Fue el pintor francés que más me impresionó cuando entré por
primera vez en el Louvre, en el otoño de 1988. Ahora, el Museo del Prado ha
conseguido reunir 31 telas de las 40 que le son atribuidas. Y ciertamente, la
cita madrileña ha sido un festín. ¡Georges de la Tour es tan diferente y tan
potente!
Sus pinturas ‘diurnas’ nos hablan de una época y de una
región, Lorena, en la primera mitad del siglo XVII. La hambrunas, la Guerra de
los 30 años, la carestía, la peste, las triquiñuelas para engañar al otro, todo
está en los cuadros de esta época de músicos harapientos y ciegos, de mujeres
desalmadas, de vanidosos a los que roban, de pícaros y de hambrientos.
Pero son los ‘nocturnos’ de La Tour, los que verdaderamente
me conmueven. Qué silencio que hay en estos cuadros. Baste pensar en San José y
en niño, El recién nacido, La aparición del ángel, María Magdalena, la Adoración
de los pastores, La mujer de Job. Uno tiene miedo a moverse, a susurrar un
nombre, a abrir la boca, por miedo a romper este silencio magnífico, esta
meditación profunda, esta quietud inquietante. Miedo a abrir una puerta por
temor a que la vela se apague, y que empiece una gran noche sin principio ni
fin. Todo es parquedad, austeridad, economía de recursos en estas pinturas.

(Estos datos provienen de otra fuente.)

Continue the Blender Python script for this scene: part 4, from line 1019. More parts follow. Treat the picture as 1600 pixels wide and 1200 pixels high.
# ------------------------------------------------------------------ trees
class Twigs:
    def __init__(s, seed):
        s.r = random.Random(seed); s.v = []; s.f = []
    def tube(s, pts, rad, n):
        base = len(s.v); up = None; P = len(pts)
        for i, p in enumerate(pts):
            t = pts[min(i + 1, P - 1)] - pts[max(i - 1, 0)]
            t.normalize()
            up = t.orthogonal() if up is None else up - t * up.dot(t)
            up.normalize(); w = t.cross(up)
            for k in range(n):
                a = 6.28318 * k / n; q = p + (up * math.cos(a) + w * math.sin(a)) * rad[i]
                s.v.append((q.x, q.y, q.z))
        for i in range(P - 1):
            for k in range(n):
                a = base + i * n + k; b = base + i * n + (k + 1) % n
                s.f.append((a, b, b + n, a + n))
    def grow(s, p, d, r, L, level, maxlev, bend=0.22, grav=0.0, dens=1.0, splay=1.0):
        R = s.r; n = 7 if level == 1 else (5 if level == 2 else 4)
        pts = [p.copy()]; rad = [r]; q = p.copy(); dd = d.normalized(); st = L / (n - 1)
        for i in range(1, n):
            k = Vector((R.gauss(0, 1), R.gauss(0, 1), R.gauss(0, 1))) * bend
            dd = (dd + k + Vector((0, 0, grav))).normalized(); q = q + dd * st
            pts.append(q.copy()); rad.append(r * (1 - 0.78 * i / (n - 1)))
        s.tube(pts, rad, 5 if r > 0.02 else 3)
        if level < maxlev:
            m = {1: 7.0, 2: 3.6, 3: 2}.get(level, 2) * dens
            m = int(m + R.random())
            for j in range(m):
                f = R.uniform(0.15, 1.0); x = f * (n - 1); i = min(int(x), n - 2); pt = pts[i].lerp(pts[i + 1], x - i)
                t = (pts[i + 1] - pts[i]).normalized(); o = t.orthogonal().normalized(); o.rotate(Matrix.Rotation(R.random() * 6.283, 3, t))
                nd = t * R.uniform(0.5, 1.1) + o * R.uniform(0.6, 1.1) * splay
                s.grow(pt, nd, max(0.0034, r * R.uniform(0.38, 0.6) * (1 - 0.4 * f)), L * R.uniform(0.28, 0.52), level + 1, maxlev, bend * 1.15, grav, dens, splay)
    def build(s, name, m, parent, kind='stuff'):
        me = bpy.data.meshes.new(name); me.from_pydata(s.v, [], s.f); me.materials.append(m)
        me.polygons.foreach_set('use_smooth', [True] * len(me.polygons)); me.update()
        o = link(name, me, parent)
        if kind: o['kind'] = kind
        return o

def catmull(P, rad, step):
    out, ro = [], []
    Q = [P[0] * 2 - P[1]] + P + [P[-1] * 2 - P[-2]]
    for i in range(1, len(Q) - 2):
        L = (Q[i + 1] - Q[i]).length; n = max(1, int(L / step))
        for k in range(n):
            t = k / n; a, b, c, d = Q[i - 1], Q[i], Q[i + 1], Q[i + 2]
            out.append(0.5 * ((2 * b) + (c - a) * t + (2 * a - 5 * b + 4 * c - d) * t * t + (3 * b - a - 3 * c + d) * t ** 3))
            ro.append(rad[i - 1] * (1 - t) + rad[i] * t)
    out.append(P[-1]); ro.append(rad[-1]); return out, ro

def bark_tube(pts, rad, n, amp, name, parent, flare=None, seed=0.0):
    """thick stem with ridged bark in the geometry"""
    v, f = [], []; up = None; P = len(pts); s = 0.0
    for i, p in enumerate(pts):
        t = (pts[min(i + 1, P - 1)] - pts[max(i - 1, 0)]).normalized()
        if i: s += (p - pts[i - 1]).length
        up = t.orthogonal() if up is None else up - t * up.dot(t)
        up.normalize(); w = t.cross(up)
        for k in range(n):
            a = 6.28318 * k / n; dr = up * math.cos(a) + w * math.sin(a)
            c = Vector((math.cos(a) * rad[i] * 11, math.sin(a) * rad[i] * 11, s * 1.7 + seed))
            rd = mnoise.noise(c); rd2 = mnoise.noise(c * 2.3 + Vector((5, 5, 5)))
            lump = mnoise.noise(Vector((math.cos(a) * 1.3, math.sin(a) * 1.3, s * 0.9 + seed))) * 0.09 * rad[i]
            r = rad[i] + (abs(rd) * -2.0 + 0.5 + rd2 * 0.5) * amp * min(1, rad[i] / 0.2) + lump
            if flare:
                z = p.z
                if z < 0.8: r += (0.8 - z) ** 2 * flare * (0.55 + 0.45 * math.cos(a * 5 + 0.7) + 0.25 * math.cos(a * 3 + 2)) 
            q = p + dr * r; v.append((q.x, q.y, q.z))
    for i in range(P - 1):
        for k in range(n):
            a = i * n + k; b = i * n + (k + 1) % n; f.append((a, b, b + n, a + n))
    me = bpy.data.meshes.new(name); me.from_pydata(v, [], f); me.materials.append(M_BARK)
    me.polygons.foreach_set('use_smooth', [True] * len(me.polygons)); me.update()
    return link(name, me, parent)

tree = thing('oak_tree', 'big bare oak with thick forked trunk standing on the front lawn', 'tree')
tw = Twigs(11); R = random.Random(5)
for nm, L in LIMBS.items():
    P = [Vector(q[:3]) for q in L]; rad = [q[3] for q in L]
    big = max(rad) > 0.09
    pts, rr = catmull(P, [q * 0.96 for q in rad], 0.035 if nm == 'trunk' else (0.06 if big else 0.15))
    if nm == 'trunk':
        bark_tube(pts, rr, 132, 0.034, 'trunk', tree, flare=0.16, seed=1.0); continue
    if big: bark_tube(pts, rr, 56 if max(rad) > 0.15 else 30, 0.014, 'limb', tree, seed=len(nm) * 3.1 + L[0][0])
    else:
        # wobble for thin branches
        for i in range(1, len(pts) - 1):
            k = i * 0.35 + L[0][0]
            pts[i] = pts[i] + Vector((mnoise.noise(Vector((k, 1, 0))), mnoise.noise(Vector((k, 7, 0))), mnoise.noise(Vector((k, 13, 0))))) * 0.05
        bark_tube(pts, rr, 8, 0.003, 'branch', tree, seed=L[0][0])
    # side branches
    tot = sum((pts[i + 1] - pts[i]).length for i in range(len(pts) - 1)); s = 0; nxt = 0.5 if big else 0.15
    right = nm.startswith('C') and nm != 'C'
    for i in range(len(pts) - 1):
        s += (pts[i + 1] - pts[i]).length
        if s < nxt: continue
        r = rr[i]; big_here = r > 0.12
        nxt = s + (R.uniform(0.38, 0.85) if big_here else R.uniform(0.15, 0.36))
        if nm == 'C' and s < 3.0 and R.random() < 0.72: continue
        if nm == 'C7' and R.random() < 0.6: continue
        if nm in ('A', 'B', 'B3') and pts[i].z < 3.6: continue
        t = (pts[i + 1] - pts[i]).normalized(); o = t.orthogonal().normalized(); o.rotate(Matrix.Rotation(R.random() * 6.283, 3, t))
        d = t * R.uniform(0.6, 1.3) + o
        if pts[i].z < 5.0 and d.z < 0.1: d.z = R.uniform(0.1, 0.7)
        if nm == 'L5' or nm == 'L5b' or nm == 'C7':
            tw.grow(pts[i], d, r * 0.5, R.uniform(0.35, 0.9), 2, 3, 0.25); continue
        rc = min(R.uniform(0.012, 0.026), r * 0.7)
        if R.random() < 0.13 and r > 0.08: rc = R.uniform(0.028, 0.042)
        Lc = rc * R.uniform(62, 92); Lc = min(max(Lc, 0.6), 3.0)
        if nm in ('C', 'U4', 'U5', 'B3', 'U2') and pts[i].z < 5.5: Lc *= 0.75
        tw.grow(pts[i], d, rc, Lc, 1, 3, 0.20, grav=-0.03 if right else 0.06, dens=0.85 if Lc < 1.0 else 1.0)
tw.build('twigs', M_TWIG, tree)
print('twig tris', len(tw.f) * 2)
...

Apenas hay color, no existen los fondos. Sólo unos cuerpos rotundos que se
dejan ver por un instante, cuando una vela se enciende ante ellos. Job seguirá
sumido en su dolor y en su desmoronamiento, cuando su mujer salga de esa
estancia. Y a María Magdalena volverá a conocer la culpa y el dolor cuando el
aceite de la lamparilla se haya consumido. Y José volvería a la bruticie de un
trabajo rudo y deshumanizado si el niño ahogase con su manita la vela. Y la pulga escapará de las manos de la mujer,
si una corriente de airecillo apaga la vela sobre la mesa. Y los pastores se
quedarían a dos velas, si el relente de la noche matase la llama. Pascal
Quignard decía que George de la Tour enfrentaba a cada uno de sus personajes
con una vela. Pero no, sabemos que después de más de tres siglos las velas
siguen encendidas y lo seguirán eternamente, mientras un hombre sea capaz de
admirar y gozar estos nocturnos.
No sabría decir cuál de estos nocturnos me ha
gustado más. El recién nacido me había fascinado mucho antes de llegar al
Prado, cuando lo había visto en algunas reproducciones, o en una postal, o en
la portada de un libro de Delibes. Cualquier niño es Jesús y cualquier madre es
María. Y esta es la sensación que uno tiene delante de este cuadro. Un recién
nacido de cara sonrosada y naricilla juguetona, en mantillas y fajado, yace
sobre el regazo de su madre, que lo mira con seriedad, con veneración y
adoración. A su lado, otra mujer, probablemente santa Ana, sostiene una vela que
una de sus manos tapa casi en su totalidad. Es una escena íntima, una escena
silenciosa, una escena religiosa. El nacimiento de un niño siempre hace temblar
al mundo de las guerras y las injusticias, porque su debilidad y su inocencia son
la arena para que la gigantesca maquinaria de la brutalidad deje de funcionar
durante al menos unos segundos. Pero esta luz roja, más roja aún por el vestido
rojo de María, es también el calor de un mundo donde las madres protegen a sus
hijos desvalidos y con un final aún más desvalido. Sólo el calor de una madre
sostiene el inicio, y puede sostener también el final de una vida. La vela, débil
y hermosa, es también un símbolo de la vida humana, frágil pero magnífica.